SET EXERCISE -
Extract every line that contains the word "pixels".

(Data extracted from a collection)
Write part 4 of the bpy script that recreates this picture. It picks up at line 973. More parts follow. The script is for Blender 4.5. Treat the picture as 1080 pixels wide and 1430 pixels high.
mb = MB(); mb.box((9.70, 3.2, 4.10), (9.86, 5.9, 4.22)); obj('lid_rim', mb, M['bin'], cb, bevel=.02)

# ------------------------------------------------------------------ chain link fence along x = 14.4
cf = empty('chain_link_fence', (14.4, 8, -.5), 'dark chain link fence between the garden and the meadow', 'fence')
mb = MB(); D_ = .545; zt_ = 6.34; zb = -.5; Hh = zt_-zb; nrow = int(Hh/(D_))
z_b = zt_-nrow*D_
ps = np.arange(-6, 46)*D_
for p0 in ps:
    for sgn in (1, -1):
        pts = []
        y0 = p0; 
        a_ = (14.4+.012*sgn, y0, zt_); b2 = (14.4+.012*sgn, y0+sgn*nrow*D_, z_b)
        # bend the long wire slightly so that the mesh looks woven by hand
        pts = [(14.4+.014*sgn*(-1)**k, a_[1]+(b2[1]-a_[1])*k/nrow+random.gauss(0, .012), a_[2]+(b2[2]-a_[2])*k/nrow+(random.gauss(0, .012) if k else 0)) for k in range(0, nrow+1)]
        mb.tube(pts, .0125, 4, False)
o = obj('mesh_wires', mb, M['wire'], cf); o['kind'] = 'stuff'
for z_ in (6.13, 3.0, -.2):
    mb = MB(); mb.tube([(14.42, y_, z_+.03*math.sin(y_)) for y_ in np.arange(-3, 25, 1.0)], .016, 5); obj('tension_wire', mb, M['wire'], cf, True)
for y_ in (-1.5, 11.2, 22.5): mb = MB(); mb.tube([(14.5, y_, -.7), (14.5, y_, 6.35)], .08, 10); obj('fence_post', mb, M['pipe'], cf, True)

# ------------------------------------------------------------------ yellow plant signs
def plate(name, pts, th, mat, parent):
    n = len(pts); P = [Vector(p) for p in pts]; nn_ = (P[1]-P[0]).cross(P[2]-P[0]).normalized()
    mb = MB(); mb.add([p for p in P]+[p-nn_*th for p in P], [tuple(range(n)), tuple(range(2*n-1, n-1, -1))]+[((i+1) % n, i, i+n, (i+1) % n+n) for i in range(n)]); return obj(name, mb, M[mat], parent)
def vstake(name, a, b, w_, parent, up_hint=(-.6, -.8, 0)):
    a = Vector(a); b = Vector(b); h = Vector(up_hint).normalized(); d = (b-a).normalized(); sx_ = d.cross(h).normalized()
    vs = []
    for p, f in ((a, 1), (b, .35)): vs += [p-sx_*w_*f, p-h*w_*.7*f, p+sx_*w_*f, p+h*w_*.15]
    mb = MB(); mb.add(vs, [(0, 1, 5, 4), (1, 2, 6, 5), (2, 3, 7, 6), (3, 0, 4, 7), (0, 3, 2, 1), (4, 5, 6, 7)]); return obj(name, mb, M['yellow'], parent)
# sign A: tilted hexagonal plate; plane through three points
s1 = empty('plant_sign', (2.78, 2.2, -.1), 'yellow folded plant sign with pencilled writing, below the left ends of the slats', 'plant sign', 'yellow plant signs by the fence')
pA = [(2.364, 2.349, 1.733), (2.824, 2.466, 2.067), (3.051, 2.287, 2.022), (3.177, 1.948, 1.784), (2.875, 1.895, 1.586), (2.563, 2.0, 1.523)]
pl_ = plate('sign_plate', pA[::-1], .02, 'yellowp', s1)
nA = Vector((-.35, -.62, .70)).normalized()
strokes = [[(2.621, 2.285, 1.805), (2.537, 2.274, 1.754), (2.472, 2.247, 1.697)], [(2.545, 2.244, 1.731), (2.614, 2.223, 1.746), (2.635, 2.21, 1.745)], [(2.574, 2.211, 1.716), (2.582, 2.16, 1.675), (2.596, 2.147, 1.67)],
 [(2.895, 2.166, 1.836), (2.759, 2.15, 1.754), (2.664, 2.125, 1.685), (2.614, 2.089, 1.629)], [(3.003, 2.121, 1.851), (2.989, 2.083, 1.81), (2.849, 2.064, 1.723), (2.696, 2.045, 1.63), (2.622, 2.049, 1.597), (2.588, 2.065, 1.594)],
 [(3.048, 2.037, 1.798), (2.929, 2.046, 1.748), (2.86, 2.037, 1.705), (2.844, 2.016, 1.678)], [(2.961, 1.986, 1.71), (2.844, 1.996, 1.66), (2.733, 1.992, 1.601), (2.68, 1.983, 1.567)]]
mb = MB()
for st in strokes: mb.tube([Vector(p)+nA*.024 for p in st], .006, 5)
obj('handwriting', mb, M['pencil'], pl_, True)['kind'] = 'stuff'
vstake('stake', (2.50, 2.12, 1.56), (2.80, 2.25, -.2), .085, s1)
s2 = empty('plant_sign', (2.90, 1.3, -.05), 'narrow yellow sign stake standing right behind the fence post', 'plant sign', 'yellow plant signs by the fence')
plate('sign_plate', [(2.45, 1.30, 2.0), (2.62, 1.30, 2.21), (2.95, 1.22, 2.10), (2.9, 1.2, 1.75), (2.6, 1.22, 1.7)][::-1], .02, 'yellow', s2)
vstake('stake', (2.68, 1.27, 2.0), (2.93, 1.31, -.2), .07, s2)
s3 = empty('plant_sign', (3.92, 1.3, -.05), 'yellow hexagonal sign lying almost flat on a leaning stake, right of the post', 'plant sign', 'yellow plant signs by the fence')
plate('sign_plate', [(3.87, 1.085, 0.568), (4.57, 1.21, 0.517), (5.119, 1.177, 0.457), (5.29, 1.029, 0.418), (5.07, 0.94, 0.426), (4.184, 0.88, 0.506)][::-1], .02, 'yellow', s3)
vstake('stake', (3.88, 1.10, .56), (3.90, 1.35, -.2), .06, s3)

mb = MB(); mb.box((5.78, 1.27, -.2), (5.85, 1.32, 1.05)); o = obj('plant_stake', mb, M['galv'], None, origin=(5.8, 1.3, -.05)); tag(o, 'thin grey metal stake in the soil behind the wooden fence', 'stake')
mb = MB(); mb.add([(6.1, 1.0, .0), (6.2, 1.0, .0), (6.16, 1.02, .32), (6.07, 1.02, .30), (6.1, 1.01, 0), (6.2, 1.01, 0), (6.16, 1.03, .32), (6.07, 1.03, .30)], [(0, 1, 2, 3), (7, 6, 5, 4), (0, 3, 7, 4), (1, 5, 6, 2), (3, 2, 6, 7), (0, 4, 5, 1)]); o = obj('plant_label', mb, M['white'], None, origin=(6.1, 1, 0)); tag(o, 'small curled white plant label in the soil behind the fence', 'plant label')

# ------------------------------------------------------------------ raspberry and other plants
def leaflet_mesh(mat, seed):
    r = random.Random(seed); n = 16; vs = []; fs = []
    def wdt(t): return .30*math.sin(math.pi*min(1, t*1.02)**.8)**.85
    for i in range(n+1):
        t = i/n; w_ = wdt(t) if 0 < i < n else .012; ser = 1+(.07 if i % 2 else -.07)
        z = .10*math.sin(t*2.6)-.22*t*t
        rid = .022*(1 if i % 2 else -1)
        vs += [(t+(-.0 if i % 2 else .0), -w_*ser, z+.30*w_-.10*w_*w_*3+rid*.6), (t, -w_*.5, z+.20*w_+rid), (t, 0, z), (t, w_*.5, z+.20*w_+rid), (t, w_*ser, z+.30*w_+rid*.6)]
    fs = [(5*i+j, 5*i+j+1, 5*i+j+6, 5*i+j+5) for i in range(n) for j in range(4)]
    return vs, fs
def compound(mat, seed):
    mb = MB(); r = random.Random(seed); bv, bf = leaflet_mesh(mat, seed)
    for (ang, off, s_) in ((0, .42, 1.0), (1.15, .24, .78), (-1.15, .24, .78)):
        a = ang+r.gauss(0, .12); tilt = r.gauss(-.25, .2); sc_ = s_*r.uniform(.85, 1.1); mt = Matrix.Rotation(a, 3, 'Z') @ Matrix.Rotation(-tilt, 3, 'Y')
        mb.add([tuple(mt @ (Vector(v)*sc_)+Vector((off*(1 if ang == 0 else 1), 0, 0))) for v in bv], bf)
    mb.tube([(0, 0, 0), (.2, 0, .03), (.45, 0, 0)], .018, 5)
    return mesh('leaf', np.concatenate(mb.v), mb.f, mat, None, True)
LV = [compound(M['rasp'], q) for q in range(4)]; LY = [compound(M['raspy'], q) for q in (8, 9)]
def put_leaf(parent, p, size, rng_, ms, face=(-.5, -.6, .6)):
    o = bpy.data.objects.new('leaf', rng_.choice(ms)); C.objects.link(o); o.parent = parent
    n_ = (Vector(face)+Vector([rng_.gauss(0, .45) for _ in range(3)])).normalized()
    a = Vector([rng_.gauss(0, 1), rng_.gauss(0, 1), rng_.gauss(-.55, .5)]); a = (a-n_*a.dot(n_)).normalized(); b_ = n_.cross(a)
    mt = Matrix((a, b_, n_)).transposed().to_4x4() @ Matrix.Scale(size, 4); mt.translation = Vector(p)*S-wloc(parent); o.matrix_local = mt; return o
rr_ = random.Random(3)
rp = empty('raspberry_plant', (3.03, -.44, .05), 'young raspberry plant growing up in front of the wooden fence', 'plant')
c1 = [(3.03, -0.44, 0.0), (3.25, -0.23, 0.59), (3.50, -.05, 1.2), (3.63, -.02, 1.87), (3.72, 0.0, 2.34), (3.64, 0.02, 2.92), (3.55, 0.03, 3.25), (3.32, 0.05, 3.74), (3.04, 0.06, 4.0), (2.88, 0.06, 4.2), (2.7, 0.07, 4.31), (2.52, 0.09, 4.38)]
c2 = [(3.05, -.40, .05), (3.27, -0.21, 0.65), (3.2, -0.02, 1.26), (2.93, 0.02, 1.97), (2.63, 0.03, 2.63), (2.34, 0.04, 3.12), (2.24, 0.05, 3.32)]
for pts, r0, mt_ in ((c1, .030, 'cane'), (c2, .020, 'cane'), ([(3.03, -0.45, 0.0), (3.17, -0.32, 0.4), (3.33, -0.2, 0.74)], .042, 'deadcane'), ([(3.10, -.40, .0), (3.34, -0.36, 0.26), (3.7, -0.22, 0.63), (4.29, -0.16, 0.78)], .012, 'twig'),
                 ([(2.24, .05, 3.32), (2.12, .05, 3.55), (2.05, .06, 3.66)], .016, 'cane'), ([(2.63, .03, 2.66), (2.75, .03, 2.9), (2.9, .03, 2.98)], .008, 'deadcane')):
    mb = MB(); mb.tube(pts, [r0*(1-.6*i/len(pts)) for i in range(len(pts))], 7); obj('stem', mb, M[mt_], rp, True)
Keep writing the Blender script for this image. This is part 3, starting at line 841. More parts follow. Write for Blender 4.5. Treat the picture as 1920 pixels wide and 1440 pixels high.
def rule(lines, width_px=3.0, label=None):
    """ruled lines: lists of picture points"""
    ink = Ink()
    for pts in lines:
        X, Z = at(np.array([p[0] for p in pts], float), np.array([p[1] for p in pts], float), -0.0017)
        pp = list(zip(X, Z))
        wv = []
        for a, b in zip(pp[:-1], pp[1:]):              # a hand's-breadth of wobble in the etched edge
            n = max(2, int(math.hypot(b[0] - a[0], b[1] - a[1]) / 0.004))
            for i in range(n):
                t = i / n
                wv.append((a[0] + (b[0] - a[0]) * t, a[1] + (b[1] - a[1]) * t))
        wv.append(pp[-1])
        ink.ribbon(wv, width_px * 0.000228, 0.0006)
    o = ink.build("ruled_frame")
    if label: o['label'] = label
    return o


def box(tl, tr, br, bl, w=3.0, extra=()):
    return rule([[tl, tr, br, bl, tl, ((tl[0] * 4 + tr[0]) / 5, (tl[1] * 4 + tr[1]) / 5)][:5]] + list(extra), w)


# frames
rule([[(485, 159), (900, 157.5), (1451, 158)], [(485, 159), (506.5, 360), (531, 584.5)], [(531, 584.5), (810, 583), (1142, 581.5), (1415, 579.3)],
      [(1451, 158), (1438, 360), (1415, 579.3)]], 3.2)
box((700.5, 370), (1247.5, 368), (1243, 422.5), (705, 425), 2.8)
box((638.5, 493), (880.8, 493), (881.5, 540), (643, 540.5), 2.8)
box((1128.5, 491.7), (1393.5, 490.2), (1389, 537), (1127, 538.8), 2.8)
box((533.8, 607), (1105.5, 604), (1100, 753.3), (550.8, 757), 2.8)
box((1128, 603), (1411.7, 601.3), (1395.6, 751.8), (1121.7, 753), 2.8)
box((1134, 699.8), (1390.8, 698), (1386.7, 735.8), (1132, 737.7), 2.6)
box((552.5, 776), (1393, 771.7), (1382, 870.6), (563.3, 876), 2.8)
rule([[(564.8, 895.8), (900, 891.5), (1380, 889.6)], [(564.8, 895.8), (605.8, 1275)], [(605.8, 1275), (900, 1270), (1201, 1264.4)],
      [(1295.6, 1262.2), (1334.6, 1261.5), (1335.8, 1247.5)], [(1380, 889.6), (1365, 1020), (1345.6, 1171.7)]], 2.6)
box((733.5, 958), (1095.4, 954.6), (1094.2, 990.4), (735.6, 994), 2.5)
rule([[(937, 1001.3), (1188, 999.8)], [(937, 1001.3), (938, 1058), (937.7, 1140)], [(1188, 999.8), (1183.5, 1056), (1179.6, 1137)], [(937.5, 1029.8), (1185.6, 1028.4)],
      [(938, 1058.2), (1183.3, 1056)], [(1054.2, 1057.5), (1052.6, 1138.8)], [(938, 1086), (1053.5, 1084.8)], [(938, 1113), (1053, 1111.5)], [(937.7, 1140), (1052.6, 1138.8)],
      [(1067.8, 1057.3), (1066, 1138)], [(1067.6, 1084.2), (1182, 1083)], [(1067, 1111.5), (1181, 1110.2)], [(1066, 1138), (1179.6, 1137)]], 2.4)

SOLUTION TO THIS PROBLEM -
Write part 4 of the bpy script that recreates this picture. It picks up at line 973. More parts follow. The script is for Blender 4.5. Treat the picture as 1080 pixels wide and 1430 pixels high.
Keep writing the Blender script for this image. This is part 3, starting at line 841. More parts follow. Write for Blender 4.5. Treat the picture as 1920 pixels wide and 1440 pixels high.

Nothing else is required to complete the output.